Pages

Thursday, September 23, 2010

Of Princesses and Parties

Zelazny blogging will return shortly, but I did promise my friend Eric a post about his party, so here it is. While we were there, Eric asked me if I was going to blog about it. Duh. I blog about everything. Ever since I moved to a pseudonymous open blog, I talk about certain things in less detail, but yeah, I still blog about everything.

On Monday night, I took Lily to a party while Jen made falafels for her luncheon. The party was for Eric's son and Batman-themed. They had Batman water, Batman plates, Batman napkins and they even had a Batcave, though I docked them significant points for the absence of a giant penny.

Lily was wearing her Princess costume and asked me to put a set of fairy wings on her. She stressed to people that she wasn't actually a fairy princess; she was just dressed as one. Though apparently she was still magical since she turned me into a jellybean at one point.

Lily was afraid of the Joker on the napkins. (Though I don't know why. The Joker is a tool.)

Lily: Daddy, this witch is scary.
Me: Okay, I'll get you a new napkin. (Turns around, flips napkin upside down so that she'd just see the bats against a skyline)
Lily: (Peers critically at me) You didn't get me a new napkin. You just flipped that one over.

Now there's no way she could have seen that, so I assume she deduced it. That kid is too sharp.

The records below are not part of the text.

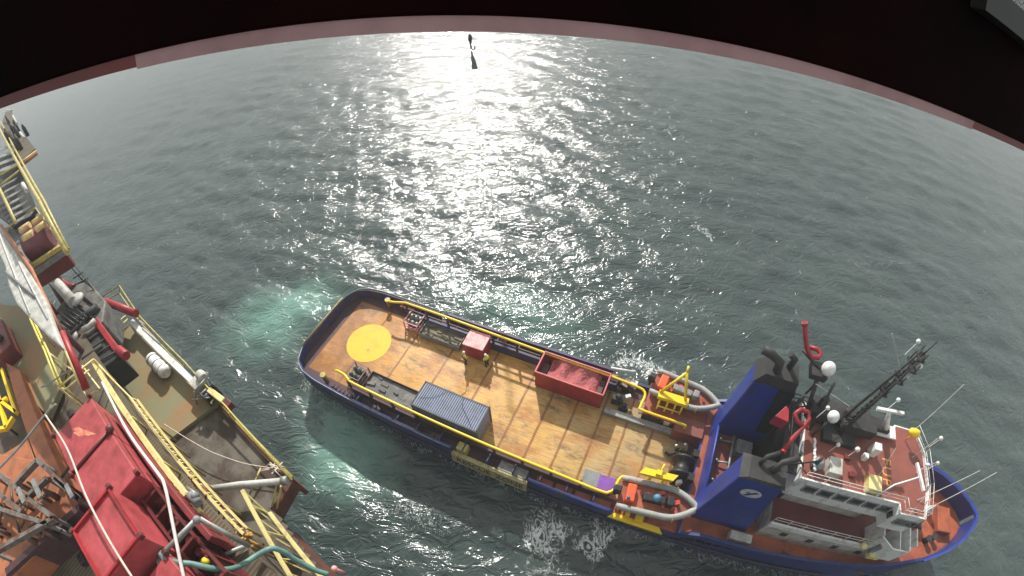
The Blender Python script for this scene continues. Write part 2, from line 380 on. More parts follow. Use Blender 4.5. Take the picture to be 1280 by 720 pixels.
    slop = mth('MULTIPLY', mth('SUBTRACT', 1.0, rng_(edge, 5.3, 6.3)), mth('MULTIPLY', rng_(sp.outputs['X'], -2.2, -1.0), mth('SUBTRACT', 1.0, rng_(sp.outputs['X'], 54, 60))))
    foamz = mth('MAXIMUM', foamz, mth('MULTIPLY', slop, .62))
    foam = rng_(mth('ADD', mth('MULTIPLY', foamz, .5), lace), 1.10, 1.42)
    foam = mth('MULTIPLY', foam, rng_(foamz, .05, .3))
    caps = mth('MULTIPLY', rng_(noise(mp((1, .45, 1), .5), .42, 4, .6), .70, .76), rng_(noise(mp((1, 1, 1), .2), 2.2, 5, .7), .48, .60))
    streak = mth('MULTIPLY', rng_(noise(mp((.05, .5, 1), R_(-70), (3, 8, 0)), .55, 3), .64, .72), rng_(noise(mp((1, 1, 1)), 2.6, 6, .75), .55, .66))
    foam = mth('MAXIMUM', foam, mth('MAXIMUM', mth('MULTIPLY', caps, .8), mth('MULTIPLY', streak, .35)), True)
    mx = N.new('ShaderNodeMix'); mx.data_type = 'RGBA'; mx.inputs[6].default_value = (.038, .058, .057, 1); mx.inputs[7].default_value = (.17, .34, .28, 1); L.new(mth('MULTIPLY', teal, .85), mx.inputs[0])
    big = N.new('ShaderNodeMix'); big.data_type = 'RGBA'; big.blend_type = 'MULTIPLY'; big.inputs[0].default_value = .6
    cr = N.new('ShaderNodeValToRGB'); cr.color_ramp.elements[0].position = .35; cr.color_ramp.elements[0].color = (.7, .75, .75, 1); cr.color_ramp.elements[1].position = .7; cr.color_ramp.elements[1].color = (1.25, 1.2, 1.15, 1)
    L.new(noise(mp((1, 1, 1)), .07, 4, .6, .6), cr.inputs['Fac']); L.new(mx.outputs[2], big.inputs[6]); L.new(cr.outputs[0], big.inputs[7])
    m2 = N.new('ShaderNodeMix'); m2.data_type = 'RGBA'; L.new(foam, m2.inputs[0]); L.new(big.outputs[2], m2.inputs[6]); m2.inputs[7].default_value = (.78, .82, .80, 1)
    L.new(m2.outputs[2], b.inputs['Base Color'])
    rr = N.new('ShaderNodeMapRange'); rr.inputs['To Min'].default_value = .12; rr.inputs['To Max'].default_value = .7; L.new(foam, rr.inputs[0]); L.new(rr.outputs[0], b.inputs['Roughness'])
    b.inputs['IOR'].default_value = 1.34; b.inputs['Specular IOR Level'].default_value = 1.0
    gust = mth('ADD', rng_(noise(mp((1, .6, 1), .5), .05, 4, .6, .5), .35, .68), .45)
    h1 = mth('SUBTRACT', 1.0, mth('MULTIPLY', mth('ABSOLUTE', mth('SUBTRACT', noise(mp((.75, 1.4, 1), -.2), .55, 4, .5, 1.2), .5)), 2.0))
    h2 = noise(mp((.6, 1.4, 1), .3), 3.4, 5, .66, .3)
    hh = mth('ADD', mth('MULTIPLY', h1, .20), mth('MULTIPLY', mth('MULTIPLY', h2, .022), gust))
    bp = N.new('ShaderNodeBump'); bp.inputs['Strength'].default_value = 1; bp.inputs['Distance'].default_value = 1.0; L.new(hh, bp.inputs['Height']); L.new(bp.outputs[0], b.inputs['Normal'])
    me.materials.append(m)
build_sea()

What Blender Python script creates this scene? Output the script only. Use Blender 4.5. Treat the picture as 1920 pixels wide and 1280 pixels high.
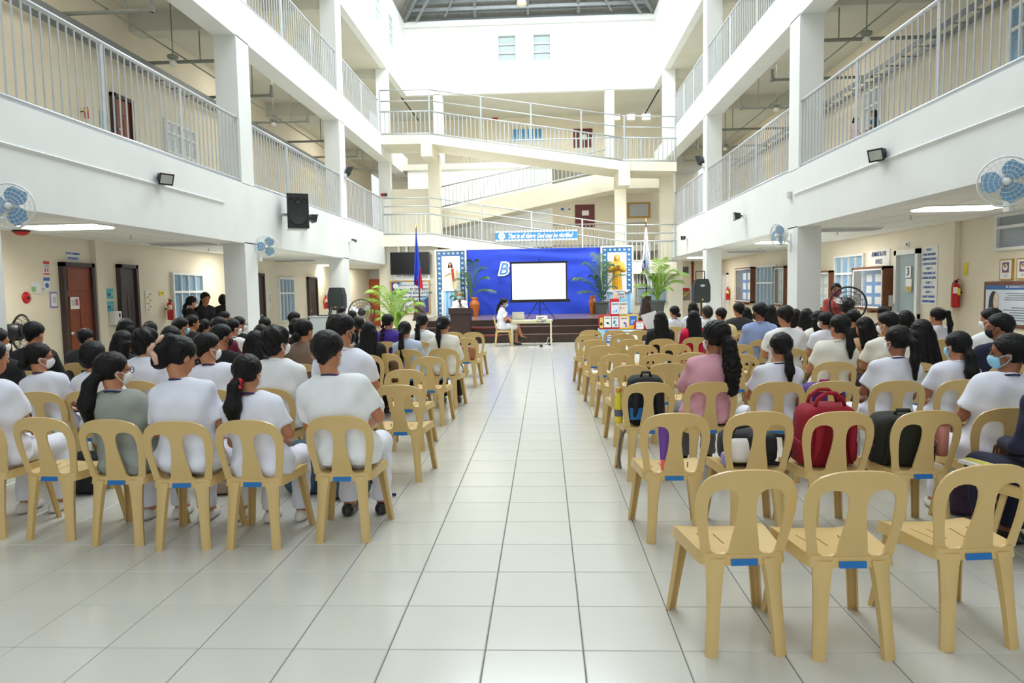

But it was a pretty great party. Gift bags had candy and comic books (ours was an issue of Tiny Titans) Lily wanted to play with me and Eric more than she did with the other kids, which is not a trait I'm sure I want to encourage or not, but we did have fun. Eric pushed her on the swing and then I would bend over to pick something up and then she'd stick out her legs and kick me in the heinie. She would laugh and laugh, and she does have such a wonderful laugh when she's happy.

When she was telling Jen about that later that night, she was laughing so much that she could barely get the story out. After she finished, she said to me, "That story cracked me up. That means it made me laugh really hard!"

Tuesday was pretty quiet and then for the next day we watched Tinkerbell and the Great Fairy Rescue and again, our Wacky Wednesday movie was pretty good, particularly with the animation and the water effects. I'm kind of pleased they didn't half-ass it, and they certainly could have gotten away with it, because if Lily is any indication of the target audience, they'll watch anything with fairies in it, no matter how lousy it is.

It was about a little girl who catches Tinkerbell and becomes her friend. I asked Lily what she would do if she caught a fairy, but the fairy wanted to go home. She said, "I'd be sad, but I would give her my princess shoe so she'd have a home and then she would remember me."

Lily didn't want to join us on the couch because she was wearing her wings again, but we had a good time regardless. Also, I happen to like Mae Whitman and Kristin Chenoweth (and I do spend an inordinate amount of time blogging about women with funny voices but that's neither here nor there.)

The movie is about a little nine-year old girl whose scientist father is so focused on his work that he doesn't have time for her. When she meets Tinkerbell, she befriends her and Tink helps her put together a scientific journal about faeries. There's some kid-level of tension, but nothing serious and daddy and daughter are nicely reconciled at the end. I'm a sucker for movies that have good dads.

When we were done, Lily threw her arms around my neck and said "Oh, I love happy endings!"

She was kind of naughty during bed time, and when I picked her up off the bed in the room adjacent to hers our we're using as a guest bed, she got really upset. She said that she just wanted to tire herself out, but I thought that it would only serve to get her more wound up, so I grabbed her and shut the door. Things went downhill from there, and she got more upset than I've ever seen her.

She threw herself on the bed and covered up with her blanket and hugged her lamb and kept crying and saying things like "I'm going right to bed. No stories, no kiss goodnight, no holding hands. I was bad all day. I broke my own heart!"

She felt so guilty. I felt terrible. After a good forty minutes, I calmed her down, and convinced her that she was only a little bad at the end of the day. She was happy then, so I asked her how she had felt earlier. I was expecting something like sad, or perhaps "really sad". Instead she said "I felt like I was alone in the playground without mommy and daddy, and it was dark and cold and scary and and there were birds flying overhead and there are spiders and spiderwebs, and I'm all by myself."

I thought she was going to start quoting Return of the King. "No taste of food, no feel of water, no sound of wind, no memory of tree or grass or flower, no image of moon or star are left to me. I am naked in the dark, Sam, and there is no veil between me and the wheel of fire. I begin to see it even with my waking eyes, and all else fades."

She's going to be a poet or a drama queen, or maybe both.

I asked her how she felt now that she was happier. She smiled her wonderful smile and said "Now it's sunny and mommy and daddy are with me, we're in a field where we can pick any flowers we want and Lamby is here and she is so happy that she turned into a real lamb!"

That's more like it. We may not win all our fights, but we win the ones that matter.